Legendary sports and TV producer Don Ohlmeyer dead at 72
Don Ohlmeyer, a singular force whose creative vision and talents reshaped not only sports broadcasting but the entertainment side as well, has died at the age of 72. He began his career at ABC Sports and as a producer there transformed shows like Wide World of Sports and helped Monday Night Football set a template for big-time prime-time productions.
“From the first day I went to work at ABC Sports, it was like giving heroin to an addict,” Ohlmeyer said in 2008 during an interview for his induction into the Sports Broadcasting Hall of Fame. “I just absolutely loved it; I couldn’t wait to go
to work. I was mesmerized by how shows were put together.”
Spreading his talents across multiple sports, networks, and genres, Ohlmeyer took chances with personnel, production choices, and technology, constantly pushing for new ways to better tell the story. In 2008 he was inducted into the Sports Broadcasting Hall of Fame and his speech and a tribute video can be seen here.
Ohlmeyer’s own broadcasting story begins at the University of Notre Dame, where he spent his college Saturdays working as a gopher for ABC Sports.
In the early 1960s, ABC had no rights to the big-ticket championships, so, as the underdog of sports broadcasting, Ohlmeyer was charged with turning second-tier events profiled on Wide World Of Sports into first-class productions.
As producer of Monday Night Football, Ohlmeyer began telling those stories to a mainstream audience. Introducing the first in-game updates, the consummate risk-taker paved the visual path to the modern football telecast.
Ohlmeyer’s vision had always been to touch his audience, to make them feel something, from the pain of the massacre at the 1972 Munich Olympics to the ironic hilarity of comedian Dennis Miller on Monday Night Football. Lured out of retirement by Howard Katz, then president of ABC Sports, Ohlmeyer returned to his roots in 2000 to produce Monday Night Football for one final season.
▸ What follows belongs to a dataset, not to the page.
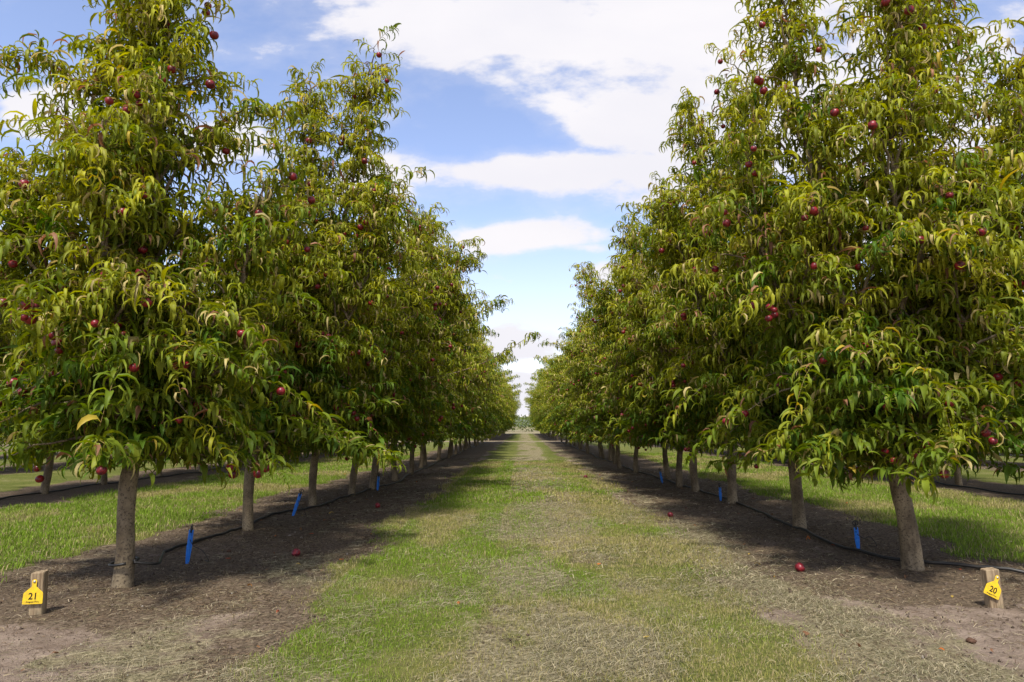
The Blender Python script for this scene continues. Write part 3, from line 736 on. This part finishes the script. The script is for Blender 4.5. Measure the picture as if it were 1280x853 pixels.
# ------------------------------------------------------------------ blue sprinkler stakes
def stake(px, py, h, lean_x, rz, label, ring=True, hosedx=.0):
    b = ground(px, py); root = empty('sprinkler_stake', (b[0], b[1], float(height(b[0], b[1]))), rz)
    root.rotation_euler = (0, lean_x, rz); tag(root, label, 'stake', 'blue sprinkler stakes beside the hoses')
    m = MB(); w = .019
    m.prism([(-.004, -.05), (.004, -.05), (w*.75, .03), (w, h*.42), (w*1.05, h*.44), (w*.9, h*.46), (w*.85, h*.80), (w*.9, h*.81), (w*.9, h*.84), (-w*.9, h*.84), (-w*.9, h*.81), (-w*.85, h*.80), (-w*.9, h*.46), (-w*1.05, h*.44), (-w, h*.42), (-w*.75, .03)], -.004, .004)
    m.box((0, -.007, h*.42), (.007, .007, h*.7)); m.box((0, .006, h*.5), (.005, .005, h*.5))
    for z in (.36, .5, .74): m.box((0, -.008, h*z), (w*1.3, .006, .006))
    obj('spike', m.mesh('spike', [M['blue']], smooth=False), root)
    k = MB(); zt = h*.84
    k.tube([(0, 0, zt-.04), (0, 0, zt), (0, 0, zt+.012), (0, 0, zt+.016), (0, 0, zt+.04)], [.008, .009, .012, .007, .005], 10)
    if ring:
        a = np.linspace(0, 2*pi, 25); k.tube(np.stack([.021*np.cos(a), 0*a, zt+.036+.019*np.sin(a)], 1), .0042, 6)
        k.tube([(0, 0, zt+.03), (0, 0, zt+.058)], .004, 6)
    obj('sprinkler_head', k.mesh('sprinkler_head', [M['pipe']]), root)
    f = MB(); f.tube(catmull([(.0, -.009, h*.6), (.04, -.03, h*.45), (.10, -.02, .10), (.15, .0, .025), (.11, .05, .02)]), .0028, 6)
    obj('feeder_tube', f.mesh('feeder_tube', [M['pipe']]), root)
stake(234, 703, .29, R(4), R(10), 'tall blue sprinkler stake right of the first left trunk', ring=False)
stake(366, 646, .30, R(17), R(5), 'tilted blue sprinkler stake between second and third left trunks')
stake(472, 613, .26, R(3), R(0), 'blue sprinkler stake half hidden at fifth left trunk')
stake(1073, 688, .21, R(-3), R(0), 'blue sprinkler stake with ring head left of the stout right trunk')
stake(901, 627, .21, R(-2), R(15), 'small blue sprinkler stake left of the third right trunk')
stake(828, 604, .24, R(-10), R(0), 'thin blue sprinkler stake beside the leaning fifth right trunk')
stake(793, 588, .24, R(0), R(30), 'tiny far blue sprinkler stake behind the seventh right trunk')

# ------------------------------------------------------------------ windfalls and stones
def windfall(px, py, label, s=1.0):
    b = ground(px, py, .02); o = obj('fallen_nectarine', FRUIT, None, (b[0], b[1], float(height(b[0], b[1]))+.027*s), (.9, .6, px)); o.scale = (s, s, s)
    tag(o, label, 'fruit', 'nectarines fallen on the ground')
windfall(370, 691, 'red fallen nectarine on dark soil right of the second left trunk')
windfall(472, 633, 'small red fallen nectarine on soil beside the left grass edge', .95)
windfall(1000, 710, 'deep red fallen nectarine on soil left of the stout right trunk')
windfall(838, 643, 'dark red fallen nectarine on soil right of the lane grass', .9)
windfall(732, 597, 'pale pink fallen nectarine far along the right lane edge', 1.1)
def stone(px, py, sz, label, seed):
    r = np.random.default_rng(seed); b = ground(px, py); nu, nv = 14, 9; V = []; 
    for j in range(nv+1):
        th = pi*j/nv
        for i in range(nu):
            ph = 2*pi*i/nu; k = 1+.10*math.sin(ph*2+seed)+.07*math.sin(th*3+ph*3)+r.normal(0, .025)
            V.append((sz*math.sin(th)*math.cos(ph)*k*1.25, sz*math.sin(th)*math.sin(ph)*k, -sz*.75*math.cos(th)*k))
    Fs = [(j*nu+i, j*nu+(i+1) % nu, (j+1)*nu+(i+1) % nu, (j+1)*nu+i) for j in range(nv) for i in range(nu)]
    m = MB(); m.add(V, Fs); o = obj('stone', m.mesh('stone', [M['stone']]), None, (b[0], b[1], float(height(b[0], b[1]))+sz*.5), (0, 0, seed)); tag(o, label, 'stone')
stone(1214, 803, .017, 'dark brown rounded stone on the bare soil below tag 20', 3)
stone(1052, 797, .008, 'tiny dark pebble on pale soil left of the brown stone', 5)
stone(286, 690, .014, 'small grey clod on shaded soil below the second left trunk', 6)

# ------------------------------------------------------------------ far country
def far_country():
    r = np.random.default_rng(9); n = 90; xs_ = np.linspace(-3800, 3800, n); V = []; F = []
    for j in range(7):
        for i in range(n):
            h = (26+34*fbm(np.array([xs_[i]/900.]), np.array([j*.3]), 4, 3)[0]) * math.sin(pi*j/6*.98+.02)
            V.append((xs_[i], 3200+j*180, h-1))
    for j in range(6):
        for i in range(n-1): F.append((j*n+i, j*n+i+1, (j+1)*n+i+1, (j+1)*n+i))
    m = MB(); m.add(V, F); tag(obj('hills', m.mesh('hills', [M['hill']])), 'low blue grey hills on the horizon at the end of the lane', 'hills', kind='structure')
    n = 26000; x = r.uniform(-130, 130, n); y = 128+r.uniform(-4, 4, n); top = 1.5+1.9*fbm(x/7, x*0, 15, 3)
    z = top*r.random(n)**.7; P = np.stack([x, y, z], 1); az = r.uniform(0, 2*pi, n); H = np.stack([np.cos(az), np.sin(az), 0*az], 1)
    t = np.array([.10, .13, .03])*r.uniform(.6, 1.6, n)[:, None]
    V, f, c = leaf_mesh(r, P, H, r.normal(.3, .6, n), np.full(n, .8), np.full(n, .7), np.full(n, .22), r.normal(0, 1, n), np.full(n, .3), r.normal(0, .5, n), t, 2, True)
    me = make_mesh('distant_trees', V, [f], [M['leaf']], col={'tint': c})
    tag(obj('distant_trees', me), 'faint far treeline across the end of the lane', 'treeline', kind='stuff')
far_country()

# ------------------------------------------------------------------ light and sky
SUN_AZ, SUN_EL = R(-168), R(58)              # azimuth from +Y towards +X: high, behind the camera and to the left
w = bpy.data.worlds.new('World'); C.world = w; w.use_nodes = True; nt = w.node_tree; nt.nodes.clear(); g = G(nt)
sky = g.n('ShaderNodeTexSky', sky_type='NISHITA', sun_disc=False, sun_elevation=SUN_EL, sun_rotation=SUN_AZ, altitude=50, air_density=1.0, dust_density=.6, ozone_density=2.5)
tc = g.n('ShaderNodeTexCoord').outputs['Generated']; sep = g.n('ShaderNodeSeparateXYZ'); nt.links.new(tc, sep.inputs[0])
dx, dy, dz = sep.outputs
# layer of broken cloud: bearing and height of each bank, in the sky itself
yy = g.math('MAXIMUM', g.math('ABSOLUTE', dy), .15)
u = g.math('DIVIDE', dx, yy); v = g.math('DIVIDE', dz, yy)
den = g.math('ADD', g.math('MAXIMUM', dz, 0.0), .12)
cp = g.n('ShaderNodeCombineXYZ'); g.set(cp, 0, g.math('DIVIDE', dx, den)); g.set(cp, 1, g.math('DIVIDE', dy, den)); g.set(cp, 2, .37)
nz = g.noise(cp.outputs[0], 1.5, 9, .56)
cp2 = g.n('ShaderNodeCombineXYZ'); g.set(cp2, 0, u); g.set(cp2, 1, g.math('MULTIPLY', v, 1.9)); g.set(cp2, 2, 1.7)
nz2 = g.noise(cp2.outputs[0], 6.5, 8, .58)
banks = [(640, 20, 250, 75, 1), (840, 30, 260, 95, 1), (800, 130, 120, 75, 1), (640, 85, 110, 40, .7), (560, 60, 70, 45, .8), (690, 215, 215, 32, 1), (600, 215, 110, 30, .9), (830, 225, 100, 40, 1), (660, 300, 110, 20, .9), (730, 310, 60, 9, .7), (480, 230, 50, 40, .8),
         (780, 345, 60, 25, .8), (655, 430, 75, 30, .75), (655, 490, 90, 35, .9), (500, 300, 60, 30, .8), (285, 178, 75, 28, 1), (60, 138, 75, 32, 1), (20, 100, 50, 20, .4), (950, 120, 190, 130, .9), (1150, 150, 200, 200, .95), (640, 355, 60, 14, .35), (40, 260, 60, 40, .8)]
tot = None
for px, py, rx, ry, a in banks:
    d = ray(px, py); f = d[1]
    u0, v0 = d[0]/f, d[2]/f; su, sv = rx/FPX, ry/FPX
    e = g.math('ADD', g.math('POWER', g.math('DIVIDE', g.math('SUBTRACT', u, u0), su), 2.0), g.math('POWER', g.math('DIVIDE', g.math('SUBTRACT', v, v0), sv), 2.0))
    b = g.math('MULTIPLY', g.math('EXPONENT', g.math('MULTIPLY', e, -.85)), a)
    tot = b if tot is None else g.math('MAXIMUM', tot, b)
front = g.ramp(dy, .1, .35)
field = g.math('ADD', g.math('MULTIPLY', tot, front), g.math('MULTIPLY', g.math('SUBTRACT', 1.0, front), .42))
field = g.math('ADD', field, g.math('MULTIPLY', g.math('SUBTRACT', nz2, .5), 2.1))
field = g.math('ADD', field, g.math('MULTIPLY', g.math('SUBTRACT', nz, .5), .7))
cov = g.ramp(field, .22, .68)
thin = g.math('MULTIPLY', g.ramp(field, -.05, .5), .2)
cov = g.math('MAXIMUM', cov, thin)
hz = g.math('MULTIPLY', g.ramp(dz, .32, 0.0), .55); cov = g.math('MAXIMUM', cov, hz)
shade = g.ramp(g.noise(cp2.outputs[0], 3.1, 5, .5), .3, .75)
white = g.mix(shade, rgb(6.9, 6.8, 7.3), rgb(7.6, 7.4, 7.65))
hs = g.n('ShaderNodeHueSaturation'); nt.links.new(sky.outputs[0], hs.inputs['Color']); hs.inputs['Saturation'].default_value = 1.0; hs.inputs['Value'].default_value = 2.0
vm = g.n('ShaderNodeVectorMath', operation='MULTIPLY'); nt.links.new(hs.outputs[0], vm.inputs[0]); vm.inputs[1].default_value = (1.22, 1.02, 1.0)
skyc = g.mix(cov, vm.outputs[0], white)
bg = g.n('ShaderNodeBackground'); nt.links.new(skyc, bg.inputs[0]); bg.inputs[1].default_value = .10
wo = g.n('ShaderNodeOutputWorld'); nt.links.new(bg.outputs[0], wo.inputs[0])
sl = bpy.data.lights.new('sun', 'SUN'); sl.energy = 5.0; sl.angle = R(5); sl.color = (1, .95, .86)
so = bpy.data.objects.new('sun', sl); COL.objects.link(so)
so.rotation_euler = (pi/2 - SUN_EL, 0, pi - SUN_AZ)
so.location = (0, -20, 40)
C.view_settings.view_transform = 'Standard'; C.view_settings.look = 'None'; C.view_settings.exposure = 0.38; C.view_settings.gamma = 1
C.view_settings.use_curve_mapping = False
C.render.engine = 'CYCLES'; C.cycles.max_bounces = 5; C.cycles.diffuse_bounces = 3; C.cycles.transmission_bounces = 3; C.cycles.glossy_bounces = 2
C.cycles.use_denoising = True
“Don was the one producer who could transform the show into something magic and get people talking about Monday Night Football again,” Katz said. “Don was unique in his ability to bring not just sports knowledge but true showmanship to a primetime program and make it something out of the ordinary.”
In his second stint with the show, Ohlmeyer dramatically changed its visual and graphic look, added a healthy dose of his trademark controversy, and put the template in place to return Monday Night Football to its glamour days.
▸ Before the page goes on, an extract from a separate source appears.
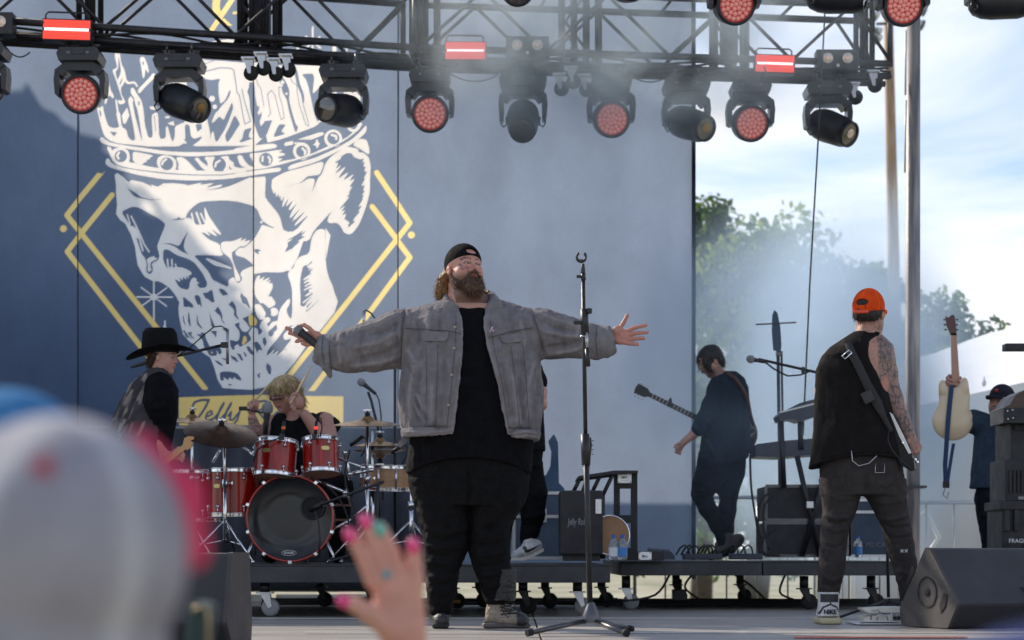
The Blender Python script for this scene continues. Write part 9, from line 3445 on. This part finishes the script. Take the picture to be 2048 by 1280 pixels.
# ---------------------------------------------------------------- stage smoke (drifting, lit by the sun)
def smoke(name, label, a, b, dens, scale, seed, thr=(0.42, 0.7), col=(0.66, 0.82, 1.0), aniso=0.4, grad=None, stretch=(1, 1, 1), power=1.0):
 a = Vector(a)
 b = Vector(b)
 c = (a + b) / 2
 h = (b - a) / 2
 mbb = MB()
 mbb.sphere((0, 0, 0), 1.0, 20)
 me_v = [Vector((v.x * abs(h.x), v.y * abs(h.y), v.z * abs(h.z))) + c for v in mbb.v]
 m = bpy.data.materials.new('smoke_' + str(seed))
 m.use_nodes = True
 t = m.node_tree
 for n in list(t.nodes):
  t.nodes.remove(n)
 out = t.nodes.new('ShaderNodeOutputMaterial')
 pv = t.nodes.new('ShaderNodeVolumePrincipled')
 pv.inputs['Color'].default_value = (*col, 1)
 pv.inputs['Anisotropy'].default_value = aniso
 co = t.nodes.new('ShaderNodeTexCoord')
 mp_ = t.nodes.new('ShaderNodeMapping')
 mp_.inputs['Location'].default_value = (seed * 3.7, seed * 1.3, seed * 2.1)
 mp_.inputs['Scale'].default_value = stretch
 n = t.nodes.new('ShaderNodeTexNoise')
 n.inputs['Scale'].default_value = scale
 n.inputs['Detail'].default_value = 4
 n.inputs['Roughness'].default_value = 0.55
 n.inputs['Distortion'].default_value = 0.6
 mr = t.nodes.new('ShaderNodeMapRange')
 mr.interpolation_type = 'SMOOTHSTEP'
 mr.inputs['From Min'].default_value = thr[0]
 mr.inputs['From Max'].default_value = thr[1]
 mr.inputs['To Min'].default_value = 0.0
 mr.inputs['To Max'].default_value = 1.0
 dv = t.nodes.new('ShaderNodeVectorMath')
 dv.operation = 'DIVIDE'
 dv.inputs[1].default_value = (abs(h.x), abs(h.y), abs(h.z))
 ln = t.nodes.new('ShaderNodeVectorMath')
 ln.operation = 'LENGTH'
 mr2 = t.nodes.new('ShaderNodeMapRange')
 mr2.interpolation_type = 'SMOOTHSTEP'
 mr2.inputs['From Min'].default_value = 1.0
 mr2.inputs['From Max'].default_value = 0.25
 mr2.inputs['To Min'].default_value = 0.0
 mr2.inputs['To Max'].default_value = dens
 mu = t.nodes.new('ShaderNodeMath')
 mu.operation = 'MULTIPLY'
 t.links.new(co.outputs['Object'], mp_.inputs['Vector'])
 t.links.new(mp_.outputs['Vector'], n.inputs['Vector'])
 t.links.new(n.outputs['Fac'], mr.inputs['Value'])
 t.links.new(co.outputs['Object'], dv.inputs[0])
 t.links.new(dv.outputs['Vector'], ln.inputs[0])
 t.links.new(ln.outputs['Value'], mr2.inputs['Value'])
 t.links.new(mr.outputs['Result'], mu.inputs[0])
 t.links.new(mr2.outputs['Result'], mu.inputs[1])
 t.links.new(mu.outputs['Value'], pv.inputs['Density'])
 t.links.new(pv.outputs['Volume'], out.inputs['Volume'])
 o = link_mesh(name, [v - c for v in me_v], mbb.f, m, None)
 o.location = c
 tagit(o, label, 'smoke', None, 'stuff')
 return o
smoke('smoke', 'blue stage smoke hanging before the trees right of the backdrop', P(1300, 1280, 15.5), P(1930, 380, 20.0), 1.9, 0.5, 1, (0.28, 0.60))
smoke('smoke', 'thin blue smoke around the walking guitarist', P(980, 1260, 14.3), P(1800, 330, 15.12), 2.3, 0.7, 2, (0.34, 0.72))
smoke('smoke', 'bright puff of smoke rolling over the truss middle', P(520, 290, 12.5), P(1860, -80, 14.0), 2.6, 1.7, 3, (0.38, 0.66), (0.78, 0.91, 1.0))
smoke('smoke', 'faint smoke drifting above the drum kit', P(380, 1060, 12.3), P(940, 560, 14.9), 0.4, 0.9, 4, (0.36, 0.7))
smoke('smoke', 'low smoke in front of the keyboards and the walking guitarist', P(1180, 1230, 12.6), P(1760, 560, 14.0), 0.22, 0.9, 5, (0.36, 0.7))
In the two decades between his Monday Night Football stints, Ohlmeyer produced and directed three Olympic Games, served as executive producer of NBC’s sports division, formed his own production company, and returned to NBC as president of its West Coast division, bringing the network back to primetime dominance with “Must-See TV.”
Still, “I never really left sports,” Ohlmeyer says. “Even when I went to NBC as president of West Coast, I made part of my contract that I could still direct the Indy 500.”
Sports continued to infuse Ohlmeyer’s life as well as his curriculum in his final years where he was an adjunct professor of communications at Pepperdine University. Having found a way to give back to a business that gave so much to him, Ohlmeyer ended his career teaching a new generation of television professionals to touch their audience, as he did so brilliantly for 35 years.